I would email her; some people get really weird and possessive about "their" baby names. Not that she would, but just to be up-front and let her know that you didn't use it because they did, but that it was already your baby's chosen name before their baby was born. I would not phrase it as though you are asking permission though, bc there is always a chance she would ask you not to use it. 

A dear friend of mine has two girls, Arden and Nora. Nora is 8 now, and, other than her, I have only heard the name once or twice in eight years. I think it's a great name; feminine, classic, cute, and still strong. 

15
May 12, 2013 12:18 AM

If she's just a person you, "See," on Facebook and the occasional get-together with the sil, I wouldn't worry.

If you consider her a close friend and value her opinion, then maybe....but I wouldn't phrase it as if you're seeking approval. Have you sent a gift yet?

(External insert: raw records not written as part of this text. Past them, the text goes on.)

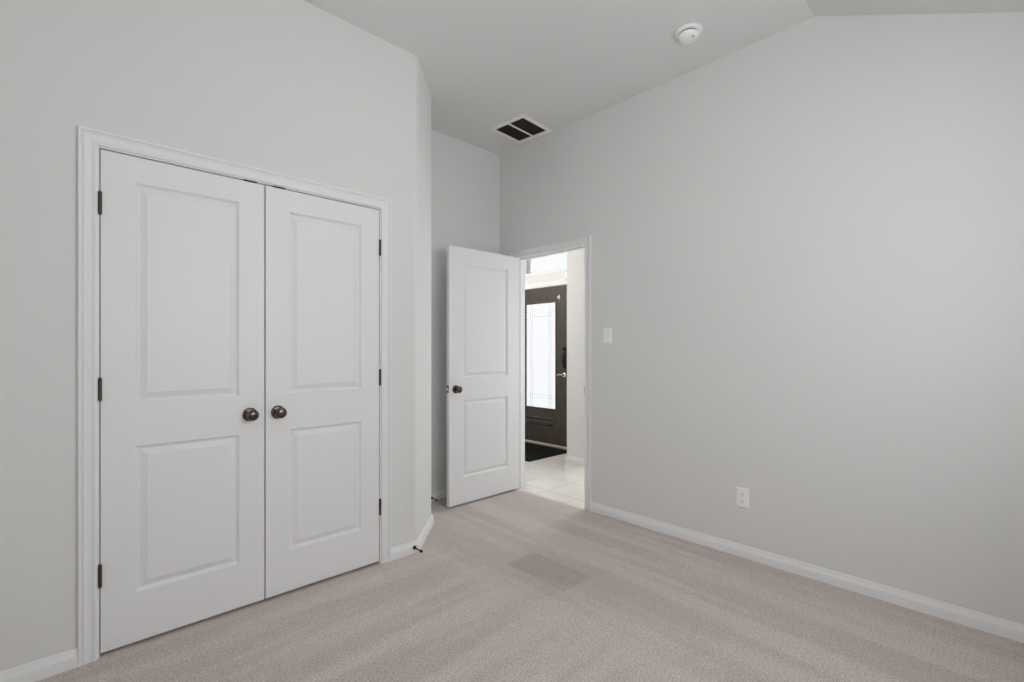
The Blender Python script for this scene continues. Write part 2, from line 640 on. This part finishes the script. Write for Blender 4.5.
def add_knob(parent, x, z, y, sgn, m=None):
    """round rosette and ball knob on a door face at y; sgn -1 faces the front"""
    m = m or M_BRONZE
    bm = new()
    add_lathe(bm, [(0, .0), (.0325, .0), (.0325, .003), (.031, .0055), (.026, .0075), (.018, .009), (.0145, .010), (0, .010)], (x, y, z), (0, sgn, 0), 36)
    r = obj('rosette', bm, m, parent, smooth=40)
    bm = new()
    add_lathe(bm, [(0, .008), (.013, .008), (.0115, .014), (.011, .022), (.013, .027), (.020, .031), (.0255, .037), (.0275, .044), (.0265, .051),
                   (.0225, .057), (.0160, .0605), (.008, .062), (0, .0622)], (x, y, z), (0, sgn, 0), 36)
    obj('knob', bm, m, parent, smooth=50)
    return r


ZP = ((.224, .835), (1.017, 1.937))
ZBOT, ZTOP, TH = .016, 2.0435, .035


def interior_door(name, loc, w, stile, label, hinge_x, hinge_y, knobs, latch=None, ztop=ZTOP):
    t = tag(empty(name, loc), label, 'door', kind='structure')
    panels = [(stile, w - stile, a, b) for a, b in ZP]
    obj('door_leaf', door_leaf(w, ZBOT, ztop, TH, panels), M_DOOR, t)
    for z in (1.826, 1.078, .330):
        bm = new()
        add_hinge(bm, hinge_x, hinge_y, z)
        # leaf edge showing beside the knuckle
        s = -1 if hinge_x < w / 2 else 1
        add_box(bm, min(hinge_x, hinge_x + s * .006), max(hinge_x, hinge_x + s * .006), hinge_y + .003, hinge_y + .0062, z - .0445, z + .0445)
        h = obj('hinge', bm, M_BROWN, t, smooth=40)
        h['label'] = 'dark bronze hinge knuckle'
    for kx_, y, sgn in knobs:
        add_knob(t, kx_, .927, y, sgn)
    if latch is not None:
        bm = new()
        add_box(bm, latch - .0012, latch + .001, .006, .029, .930 - .0285, .930 + .0285, .0006)
        f = obj('latch_plate', bm, M_BLACK, t)
        f['label'] = 'dark latch faceplate on the door edge'
        bm = new()
        add_prism(bm, [(latch - .001, .0115), (latch - .0115, .022), (latch - .0115, .0235), (latch - .001, .0235)], 2, .921, .939)
        obj('latch_bolt', bm, M_NICKEL, f)
    return t


interior_door('door_1', (.1215, YC, 0), .6095, .110, 'left leaf of the white two panel closet double doors', -.0010, -.0052, [(.666 - .1215, 0.0, -1)])
interior_door('door_2', (.7365, YC, 0), .6075, .1105, 'right leaf of the white two panel closet double doors', .6075 + .0020, -.0052, [(.793 - .7365, 0.0, -1)])
interior_door('door_3', (2.194, 3.020, 0), .7600, .137, 'white two panel bedroom door standing open into the room', .7600 + .002, TH + .005,
              [(.062, 0.0, -1), (.062, TH, 1)], latch=0.0, ztop=2.0495)

# ------------------------------------------------------------------ front door
fd = tag(empty('door_4', (EX, 4.714, 0), -PI / 2), 'dark stained front door with a tall glass light seen through the doorway', 'front door', kind='structure')
W4, Z40, Z41, T4 = .914, .028, 2.045, .044
GX0, GX1, GZ0, GZ1 = .140, .708, .468, 1.852
bm = new()
x0, x1 = GX0, GX1
c = .002
for (ys, yf) in ((1, 0.0), (-1, T4)):
    def V(x, z, d, ys=ys, yf=yf):
        return (x, yf + ys * d, z)

    def quad(a0, a1, b0, b1):
        bm.faces.new([bm.verts.new(V(x, z, 0)) for x, z in ((a0, b0), (a1, b0), (a1, b1), (a0, b1))])
    quad(c, x0, Z40 + c, Z41 - c)
    quad(x1, W4 - c, Z40 + c, Z41 - c)
    quad(x0, x1, Z40 + c, .215)
    quad(x0, x1, .355, GZ0)
    quad(x0, x1, GZ1, Z41 - c)
    # raised panel at the bottom
    add_rings(bm, [[V(a0 + u, b0 + u, d), V(a1 - u, b0 + u, d), V(a1 - u, b1 - u, d), V(a0 + u, b1 - u, d)]
                   for (a0, a1, b0, b1) in ((x0, x1, .215, .355),)
                   for u, d in ((0, 0), (.004, -.012), (.014, -.014), (.022, .004), (.030, .008), (.055, -.006), (.058, -.006))], True, False, True)
    # reveal of the glass opening
    add_rings(bm, [[V(x0, GZ0, d), V(x1, GZ0, d), V(x1, GZ1, d), V(x0, GZ1, d)] for d in (0, T4 / 2)], True)
    add_rings(bm, [[V(c, Z40 + c, 0), V(W4 - c, Z40 + c, 0), V(W4 - c, Z41 - c, 0), V(c, Z41 - c, 0)],
                   [V(0, Z40, c), V(W4, Z40, c), V(W4, Z41, c), V(0, Z41, c)]], True)
add_rings(bm, [[(0, y, Z40), (W4, y, Z40), (W4, y, Z41), (0, y, Z41)] for y in (c, T4 - c)], True)
bmesh.ops.remove_doubles(bm, verts=bm.verts, dist=1e-5)
obj('door_leaf', bm, M_WOOD, fd)
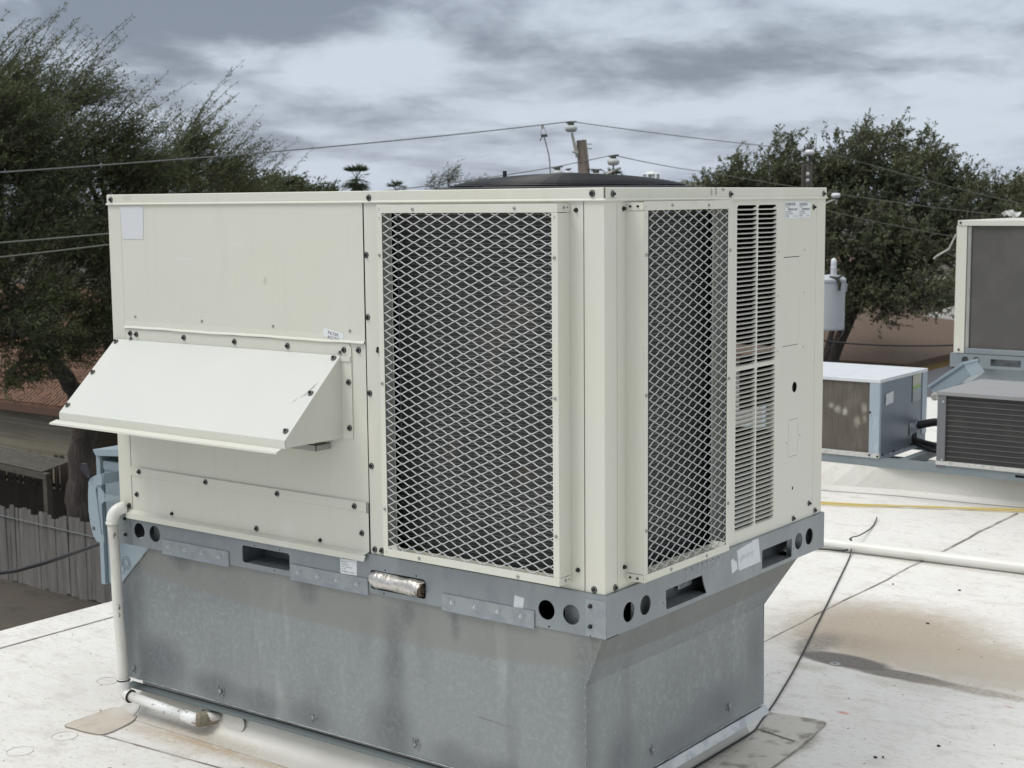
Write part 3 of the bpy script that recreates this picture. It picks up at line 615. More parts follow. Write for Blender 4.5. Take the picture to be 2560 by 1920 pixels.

You could sign the card, "Congrats on baby Nora!! So funny-we had decided ours would be a Nora, too! Hope they can meet up some time at Sally's house!"

 

16
May 12, 2013 2:09 AM

I think you are safe on this one.  It isn't close friends or family, and Nora isn't her name.  They may decide in a year to call her Ellie.  I know a couple who named their daughter Coco and then got upset that friends had a baby, named her Colette, then decided to call her Coco.  Their situation is reversed; in your case your daughter's name will be Nora.  They get dibs on Elinor but not Nora too! :)

I would just do whatever announcement you planned and not even raise the issue.  If she says anything, you can say that you guys had decided on that name, and if she had actually named her daughter Nora you probably would have thought twice about using it.  To me, it s no different than someone naming their son John and then deciding to use nn Jack.  So does that mean nobody can use Jack or Jackson?

17
May 13, 2013 12:12 AM

I have a 2 year old Nora, and I do love it! I was in a similar situation - 2 months before her birth my sister gave birth to her Eleanor! Luckily they always intended to call her Ellie for short. I did ask her if she minded, but it was fine.

I think with a sister-in-law's friend, you're safe.